Sorry. Fingers won. I have to fight with my fingers all the time not to put in that r.

http://virtualpipeline.spaces.msn.com

 

[rconner]

dcasto, Unfortunately it appears some multiple subjects, though perhaps with some relation appear running over each other in this thread. I suspect however you are far from being alone in your problem with welded or fused side-connections (see e.g. the poster image illustration on the Battelle failure case study website at

http://www.battelle.org/energy/cases/field.stm).

I also think high coefficients of thermal expansion, recoil effects of some contemporary e.g. potentially high-load trenchless pushing or pulling installations (such as HDD etc.), and also relative settlements etc. of side-connections/services (that even might not necessarily be installed/bedded at the same time) relative to mainlines can further complicate/aggravate this particular problem.

At least early on I know there were some attempts in some areas to make service connections on welded plastic systems e.g. with mechanical saddles and various donut-type rubber seals around the side tap holes. While I suspect pipe breakage such as shown on the Battelle site did not necessarily occur, I did hear that some of these donut seals/saddles eventually ended up slid far down the pipe off the side/tap holes (obviously not doing much good at that point!) Regardless of the method of side-connection, it would appear to minimize the theoretical loads/stresses on the pipe walls that one or more expansion devices and also external anchorage of the pipes etc. relative to same might now be the only theoretical way to totally prevent attempted relative axial movement of the mainline by the station of the side connection. Alas, in practical application even any sort of anchorage will in some fashion put extra loads back onto a welded system pipe wall.
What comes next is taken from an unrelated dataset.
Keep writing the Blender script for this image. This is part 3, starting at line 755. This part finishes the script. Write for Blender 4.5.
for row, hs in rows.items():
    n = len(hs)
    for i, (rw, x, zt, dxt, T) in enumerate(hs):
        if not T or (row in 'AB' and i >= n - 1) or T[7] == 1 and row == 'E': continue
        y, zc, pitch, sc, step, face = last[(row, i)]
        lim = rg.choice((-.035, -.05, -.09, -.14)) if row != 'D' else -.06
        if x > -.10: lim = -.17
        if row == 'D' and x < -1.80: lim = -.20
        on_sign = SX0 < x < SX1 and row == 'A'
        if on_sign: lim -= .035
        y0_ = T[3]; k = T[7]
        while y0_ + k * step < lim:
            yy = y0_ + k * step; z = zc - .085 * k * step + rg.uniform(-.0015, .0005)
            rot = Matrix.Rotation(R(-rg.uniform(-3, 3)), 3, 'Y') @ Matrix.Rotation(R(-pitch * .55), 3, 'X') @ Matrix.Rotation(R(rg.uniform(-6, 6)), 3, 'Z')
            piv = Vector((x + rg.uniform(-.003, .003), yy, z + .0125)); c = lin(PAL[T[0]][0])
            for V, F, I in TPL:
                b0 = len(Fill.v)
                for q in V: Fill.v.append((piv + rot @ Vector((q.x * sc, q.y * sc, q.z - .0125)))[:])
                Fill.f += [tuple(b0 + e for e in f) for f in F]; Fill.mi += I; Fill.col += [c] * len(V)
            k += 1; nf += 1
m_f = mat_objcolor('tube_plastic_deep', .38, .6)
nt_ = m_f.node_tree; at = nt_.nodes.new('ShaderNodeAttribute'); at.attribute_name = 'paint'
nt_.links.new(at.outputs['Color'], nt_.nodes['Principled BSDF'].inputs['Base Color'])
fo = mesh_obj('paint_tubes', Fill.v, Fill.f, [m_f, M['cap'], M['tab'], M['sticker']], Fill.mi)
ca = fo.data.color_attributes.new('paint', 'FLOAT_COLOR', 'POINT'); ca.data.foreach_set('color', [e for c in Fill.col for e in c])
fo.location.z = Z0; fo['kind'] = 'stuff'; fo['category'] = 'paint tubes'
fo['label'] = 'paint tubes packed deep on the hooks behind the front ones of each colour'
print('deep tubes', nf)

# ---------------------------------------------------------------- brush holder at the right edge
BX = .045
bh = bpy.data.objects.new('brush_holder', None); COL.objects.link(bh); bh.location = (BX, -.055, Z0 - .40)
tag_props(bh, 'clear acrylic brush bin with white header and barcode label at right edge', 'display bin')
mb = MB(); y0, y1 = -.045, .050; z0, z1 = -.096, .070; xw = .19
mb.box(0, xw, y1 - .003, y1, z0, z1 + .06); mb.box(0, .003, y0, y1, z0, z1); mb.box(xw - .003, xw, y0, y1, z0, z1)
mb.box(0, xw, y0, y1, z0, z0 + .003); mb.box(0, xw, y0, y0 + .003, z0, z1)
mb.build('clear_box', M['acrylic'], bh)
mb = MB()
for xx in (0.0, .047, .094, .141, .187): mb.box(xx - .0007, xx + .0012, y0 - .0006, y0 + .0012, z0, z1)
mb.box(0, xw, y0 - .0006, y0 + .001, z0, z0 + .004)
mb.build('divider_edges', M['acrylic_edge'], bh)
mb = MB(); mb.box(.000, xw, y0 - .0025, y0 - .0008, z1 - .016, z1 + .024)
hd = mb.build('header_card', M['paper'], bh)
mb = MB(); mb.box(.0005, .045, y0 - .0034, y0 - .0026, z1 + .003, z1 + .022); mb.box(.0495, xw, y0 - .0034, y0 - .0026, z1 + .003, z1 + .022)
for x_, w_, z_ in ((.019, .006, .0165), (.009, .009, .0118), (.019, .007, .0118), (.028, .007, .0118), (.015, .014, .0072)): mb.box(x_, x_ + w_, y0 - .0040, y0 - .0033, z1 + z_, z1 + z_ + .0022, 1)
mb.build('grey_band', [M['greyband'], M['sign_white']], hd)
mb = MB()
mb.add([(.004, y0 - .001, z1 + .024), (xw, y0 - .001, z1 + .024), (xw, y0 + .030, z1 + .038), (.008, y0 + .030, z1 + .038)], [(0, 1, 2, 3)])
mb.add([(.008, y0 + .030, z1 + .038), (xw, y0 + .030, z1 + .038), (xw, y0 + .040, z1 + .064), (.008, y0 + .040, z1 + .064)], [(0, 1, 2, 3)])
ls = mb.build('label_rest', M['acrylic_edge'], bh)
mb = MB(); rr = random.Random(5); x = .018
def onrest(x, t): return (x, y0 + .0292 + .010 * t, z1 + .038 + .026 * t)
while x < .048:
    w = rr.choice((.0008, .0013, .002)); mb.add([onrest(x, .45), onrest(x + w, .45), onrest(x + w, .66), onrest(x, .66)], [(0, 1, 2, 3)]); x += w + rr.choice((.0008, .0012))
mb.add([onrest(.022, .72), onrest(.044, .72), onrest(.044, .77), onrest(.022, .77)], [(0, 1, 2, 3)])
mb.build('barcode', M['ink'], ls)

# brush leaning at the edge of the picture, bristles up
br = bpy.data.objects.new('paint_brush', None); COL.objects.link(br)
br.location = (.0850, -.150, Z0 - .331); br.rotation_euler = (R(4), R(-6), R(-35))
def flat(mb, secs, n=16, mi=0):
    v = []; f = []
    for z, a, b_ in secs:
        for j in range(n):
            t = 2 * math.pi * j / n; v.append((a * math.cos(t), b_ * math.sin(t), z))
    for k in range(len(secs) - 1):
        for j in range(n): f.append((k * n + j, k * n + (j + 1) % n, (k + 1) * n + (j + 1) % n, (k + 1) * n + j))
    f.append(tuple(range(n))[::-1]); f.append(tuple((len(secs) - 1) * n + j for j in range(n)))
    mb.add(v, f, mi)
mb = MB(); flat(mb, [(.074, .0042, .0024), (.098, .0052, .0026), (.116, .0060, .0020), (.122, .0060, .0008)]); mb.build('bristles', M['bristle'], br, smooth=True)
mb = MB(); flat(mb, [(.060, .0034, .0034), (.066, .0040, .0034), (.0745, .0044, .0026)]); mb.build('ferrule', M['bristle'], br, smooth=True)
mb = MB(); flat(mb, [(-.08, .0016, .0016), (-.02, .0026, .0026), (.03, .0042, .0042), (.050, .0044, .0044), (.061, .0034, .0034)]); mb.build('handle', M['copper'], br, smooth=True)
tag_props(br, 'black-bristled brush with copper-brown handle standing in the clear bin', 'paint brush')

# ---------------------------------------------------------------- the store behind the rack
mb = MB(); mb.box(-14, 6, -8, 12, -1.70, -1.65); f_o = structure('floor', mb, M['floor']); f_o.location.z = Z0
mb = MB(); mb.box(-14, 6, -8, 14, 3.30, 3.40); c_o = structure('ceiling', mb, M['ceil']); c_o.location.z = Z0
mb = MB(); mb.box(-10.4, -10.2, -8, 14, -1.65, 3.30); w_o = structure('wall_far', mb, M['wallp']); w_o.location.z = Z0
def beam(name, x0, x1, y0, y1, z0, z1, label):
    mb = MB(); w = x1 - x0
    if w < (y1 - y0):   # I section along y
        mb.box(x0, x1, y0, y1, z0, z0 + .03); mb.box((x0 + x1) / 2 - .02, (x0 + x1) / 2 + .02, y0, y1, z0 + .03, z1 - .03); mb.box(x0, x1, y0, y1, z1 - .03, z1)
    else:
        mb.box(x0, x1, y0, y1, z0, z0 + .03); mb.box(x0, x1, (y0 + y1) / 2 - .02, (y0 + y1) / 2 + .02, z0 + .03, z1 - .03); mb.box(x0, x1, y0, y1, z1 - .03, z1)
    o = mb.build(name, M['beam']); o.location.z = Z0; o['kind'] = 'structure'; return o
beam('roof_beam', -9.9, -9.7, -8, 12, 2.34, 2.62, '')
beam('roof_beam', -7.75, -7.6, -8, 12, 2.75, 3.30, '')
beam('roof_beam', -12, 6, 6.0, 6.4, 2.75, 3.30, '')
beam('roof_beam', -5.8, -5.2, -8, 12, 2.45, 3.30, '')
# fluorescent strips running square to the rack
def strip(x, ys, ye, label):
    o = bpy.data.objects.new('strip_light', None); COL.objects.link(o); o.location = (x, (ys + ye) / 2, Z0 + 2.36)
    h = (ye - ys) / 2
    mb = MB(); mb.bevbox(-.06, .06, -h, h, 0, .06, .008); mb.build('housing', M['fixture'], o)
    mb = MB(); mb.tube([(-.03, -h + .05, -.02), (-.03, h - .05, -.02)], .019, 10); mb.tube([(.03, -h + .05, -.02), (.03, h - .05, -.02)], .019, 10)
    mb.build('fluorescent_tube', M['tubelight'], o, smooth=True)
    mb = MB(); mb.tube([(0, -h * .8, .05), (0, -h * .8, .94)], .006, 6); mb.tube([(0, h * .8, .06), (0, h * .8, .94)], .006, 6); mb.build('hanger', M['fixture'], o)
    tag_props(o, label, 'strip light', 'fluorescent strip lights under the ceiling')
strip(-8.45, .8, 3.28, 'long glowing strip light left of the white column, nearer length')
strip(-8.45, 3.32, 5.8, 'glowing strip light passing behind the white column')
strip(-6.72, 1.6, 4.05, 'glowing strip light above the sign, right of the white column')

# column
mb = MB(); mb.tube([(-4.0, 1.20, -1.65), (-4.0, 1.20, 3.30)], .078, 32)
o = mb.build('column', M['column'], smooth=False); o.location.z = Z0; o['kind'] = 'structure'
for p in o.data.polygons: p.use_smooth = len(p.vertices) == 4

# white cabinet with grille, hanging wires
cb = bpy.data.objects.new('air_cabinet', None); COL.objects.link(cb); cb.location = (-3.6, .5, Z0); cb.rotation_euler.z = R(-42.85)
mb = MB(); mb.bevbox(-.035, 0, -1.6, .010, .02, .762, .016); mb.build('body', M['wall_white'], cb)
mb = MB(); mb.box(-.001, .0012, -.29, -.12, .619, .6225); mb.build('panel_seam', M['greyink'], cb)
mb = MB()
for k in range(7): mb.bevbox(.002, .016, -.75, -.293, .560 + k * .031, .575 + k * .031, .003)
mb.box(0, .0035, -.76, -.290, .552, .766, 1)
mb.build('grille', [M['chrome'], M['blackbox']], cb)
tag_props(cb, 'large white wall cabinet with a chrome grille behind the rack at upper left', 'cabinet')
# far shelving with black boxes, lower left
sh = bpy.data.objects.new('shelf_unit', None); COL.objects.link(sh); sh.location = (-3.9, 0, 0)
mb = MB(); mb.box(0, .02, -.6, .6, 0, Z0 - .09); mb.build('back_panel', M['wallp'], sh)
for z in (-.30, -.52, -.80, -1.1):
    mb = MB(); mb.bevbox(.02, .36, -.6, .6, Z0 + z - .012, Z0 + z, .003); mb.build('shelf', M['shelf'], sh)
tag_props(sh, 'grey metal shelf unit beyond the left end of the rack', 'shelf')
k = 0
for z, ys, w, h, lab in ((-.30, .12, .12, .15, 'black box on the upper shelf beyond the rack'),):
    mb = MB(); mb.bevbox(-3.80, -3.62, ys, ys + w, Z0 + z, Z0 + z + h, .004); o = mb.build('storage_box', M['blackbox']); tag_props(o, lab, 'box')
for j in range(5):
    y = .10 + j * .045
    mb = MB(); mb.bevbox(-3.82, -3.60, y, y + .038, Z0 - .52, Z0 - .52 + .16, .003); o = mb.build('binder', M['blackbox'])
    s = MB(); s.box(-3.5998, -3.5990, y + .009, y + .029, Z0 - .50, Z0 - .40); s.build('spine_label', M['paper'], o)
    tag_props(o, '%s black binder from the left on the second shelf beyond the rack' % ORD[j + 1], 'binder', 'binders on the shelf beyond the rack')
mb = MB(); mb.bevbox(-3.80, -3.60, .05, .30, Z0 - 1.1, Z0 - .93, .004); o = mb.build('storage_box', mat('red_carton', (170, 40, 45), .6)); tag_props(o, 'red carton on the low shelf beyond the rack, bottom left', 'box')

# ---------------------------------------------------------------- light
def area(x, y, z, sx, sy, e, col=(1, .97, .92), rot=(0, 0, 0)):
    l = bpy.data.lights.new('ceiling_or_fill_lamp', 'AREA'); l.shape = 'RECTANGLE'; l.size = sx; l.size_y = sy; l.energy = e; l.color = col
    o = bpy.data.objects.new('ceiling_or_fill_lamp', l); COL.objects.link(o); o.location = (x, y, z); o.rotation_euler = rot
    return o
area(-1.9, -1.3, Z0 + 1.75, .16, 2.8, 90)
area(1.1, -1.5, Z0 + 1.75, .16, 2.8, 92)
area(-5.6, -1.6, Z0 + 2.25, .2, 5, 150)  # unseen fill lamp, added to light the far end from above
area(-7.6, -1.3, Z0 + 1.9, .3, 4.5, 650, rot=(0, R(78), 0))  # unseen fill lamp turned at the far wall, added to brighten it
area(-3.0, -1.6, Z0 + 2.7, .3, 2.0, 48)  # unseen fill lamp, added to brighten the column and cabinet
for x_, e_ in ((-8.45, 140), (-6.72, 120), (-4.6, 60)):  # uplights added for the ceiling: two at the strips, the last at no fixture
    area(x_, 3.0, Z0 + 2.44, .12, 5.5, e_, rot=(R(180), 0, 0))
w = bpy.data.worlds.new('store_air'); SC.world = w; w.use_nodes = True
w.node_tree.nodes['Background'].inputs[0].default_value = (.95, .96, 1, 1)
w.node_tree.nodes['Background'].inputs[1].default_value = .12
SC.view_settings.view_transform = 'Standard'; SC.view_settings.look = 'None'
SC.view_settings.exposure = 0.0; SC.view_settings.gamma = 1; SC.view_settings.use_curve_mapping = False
I think it is quite probable that some ability to absorb thermal expansions/contractions in individual mainline piping joints, e.g. with some flexibly joined rubber-gasketed piping systems with low thermal expansion/contraction coefficients, is a particular advantage over more rigid fused or welded systems, particularly when you get to talking about shear and bending effects at side-connections. At this point options in his regard at least for gas piping may be some limited.